Ok, how do weekends work at TSE? Saturday morning everything is normal until lunch time. We eat breakfast, a route, a lecture, then we eat. During the afternoon the second route and lecture are replaced by visiting hours/free time. Family and friends came come by to a restricted section of the campus to visit with their trainee, see the grounds, meet the dog and the staff. I have a friend up in NYC who rode the train down to see me for a couple of hours—that was really nice. He and Prada are great friends now :) After visiting hours are over things return t o normal until Sunday morning. At 0530 hours local time on Sunday morning Prada went through her usual routine to wake me up--obviously she missed the memo that it was Sunday and therefore w e got to sleep in till 0630. Everything slides forward an hour on Sundays. The staff will drive students that want to attend church into town, but for the first Sunday the dogs have to stay back due to handler inexperience. After lunch we have visiting hours again, and my friend joined me for another enjoyable afternoon, then the schedule returns to normal and we start all over again.
After our lesson on Saturday instructors began taking students out in small groups around the Leisure Path for a quick tour. This is a short 1/3 mile path with some benches along it and a couple of gazebos set along it. It can b e used for practice, exercise, a place to get away and/or hang out so many of us spent time out there during our break.
Today, we started a new route, a little bit longer and more complicated. We ran it again with occluders (for those of us with residual vision) in the afternoon. What makes a route more complicated? Obstacles and intersections. How many tables and parking meters can we not run into? Not to mention planters, people, bike rack parking thingies...Today I almost ran over a WP (wobbly person) that turned out to be one of TSE's major donors! Prada pulled an excellent avoidance, though, and we missed him with plenty of room to spare.

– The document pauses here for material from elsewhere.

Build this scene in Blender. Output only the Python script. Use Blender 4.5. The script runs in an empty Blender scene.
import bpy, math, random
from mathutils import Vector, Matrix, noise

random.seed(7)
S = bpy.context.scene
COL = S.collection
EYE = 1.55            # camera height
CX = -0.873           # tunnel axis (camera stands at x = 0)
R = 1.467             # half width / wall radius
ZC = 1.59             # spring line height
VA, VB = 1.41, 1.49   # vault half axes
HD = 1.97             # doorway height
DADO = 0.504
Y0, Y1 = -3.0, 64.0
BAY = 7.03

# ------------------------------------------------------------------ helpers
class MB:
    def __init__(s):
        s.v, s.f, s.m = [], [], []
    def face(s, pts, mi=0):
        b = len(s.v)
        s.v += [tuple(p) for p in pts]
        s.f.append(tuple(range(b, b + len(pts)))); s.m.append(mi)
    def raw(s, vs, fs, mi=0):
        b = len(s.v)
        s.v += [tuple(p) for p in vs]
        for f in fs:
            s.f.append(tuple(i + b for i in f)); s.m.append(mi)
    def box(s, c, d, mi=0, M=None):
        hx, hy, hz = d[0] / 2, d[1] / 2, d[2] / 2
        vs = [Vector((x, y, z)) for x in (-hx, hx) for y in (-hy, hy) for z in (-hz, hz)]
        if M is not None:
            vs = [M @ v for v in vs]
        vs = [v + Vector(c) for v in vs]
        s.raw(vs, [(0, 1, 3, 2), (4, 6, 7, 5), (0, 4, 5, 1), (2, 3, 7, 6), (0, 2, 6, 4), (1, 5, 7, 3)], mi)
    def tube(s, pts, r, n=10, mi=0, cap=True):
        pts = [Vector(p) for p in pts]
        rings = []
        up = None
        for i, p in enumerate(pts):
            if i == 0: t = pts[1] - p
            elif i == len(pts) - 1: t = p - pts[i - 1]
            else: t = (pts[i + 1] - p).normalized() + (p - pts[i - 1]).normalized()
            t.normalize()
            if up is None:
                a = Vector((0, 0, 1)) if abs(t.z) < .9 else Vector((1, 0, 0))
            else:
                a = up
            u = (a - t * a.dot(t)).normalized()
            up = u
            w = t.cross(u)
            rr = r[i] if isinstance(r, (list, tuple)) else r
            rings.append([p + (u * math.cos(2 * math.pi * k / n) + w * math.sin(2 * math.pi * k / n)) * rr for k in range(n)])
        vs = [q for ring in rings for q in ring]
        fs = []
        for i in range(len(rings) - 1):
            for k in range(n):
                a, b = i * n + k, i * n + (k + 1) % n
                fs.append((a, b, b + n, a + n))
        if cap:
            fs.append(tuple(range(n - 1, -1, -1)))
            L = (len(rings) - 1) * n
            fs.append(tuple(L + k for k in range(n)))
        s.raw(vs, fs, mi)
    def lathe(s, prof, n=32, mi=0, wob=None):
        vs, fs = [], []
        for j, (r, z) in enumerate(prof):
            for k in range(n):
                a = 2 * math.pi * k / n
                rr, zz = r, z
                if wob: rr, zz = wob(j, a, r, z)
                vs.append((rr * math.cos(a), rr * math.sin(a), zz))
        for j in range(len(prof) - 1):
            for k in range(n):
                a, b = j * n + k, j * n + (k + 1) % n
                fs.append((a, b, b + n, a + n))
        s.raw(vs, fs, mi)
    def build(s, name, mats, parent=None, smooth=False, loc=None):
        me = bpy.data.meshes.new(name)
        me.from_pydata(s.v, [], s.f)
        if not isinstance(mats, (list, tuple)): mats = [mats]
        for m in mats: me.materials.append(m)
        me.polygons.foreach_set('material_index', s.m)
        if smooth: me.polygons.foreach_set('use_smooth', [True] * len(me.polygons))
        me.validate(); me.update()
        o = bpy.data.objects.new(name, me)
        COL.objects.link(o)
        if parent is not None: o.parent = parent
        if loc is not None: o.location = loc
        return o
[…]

(and…apparently back then I was really fond of asking rhetorical questions!)
Today we got a more detailed lecture on the process of training a dog to recognize traffic checks and avoid moving cars. It's a series of instructor/car contact, dog/car correction, dog/check praise drills run until the dog understands “moving car=bad”. Because dog guides cannot understand “death” and “injury”—they only have present consciousness—but they do ride in vehicles a great deal trainers have worked for years to develop a method of teaching dogs to avoid moving cars without creating a phobia of vehicles in general.
Bryan says we have our solo on the "Elm Street Route" Wednesday morning, should be fun!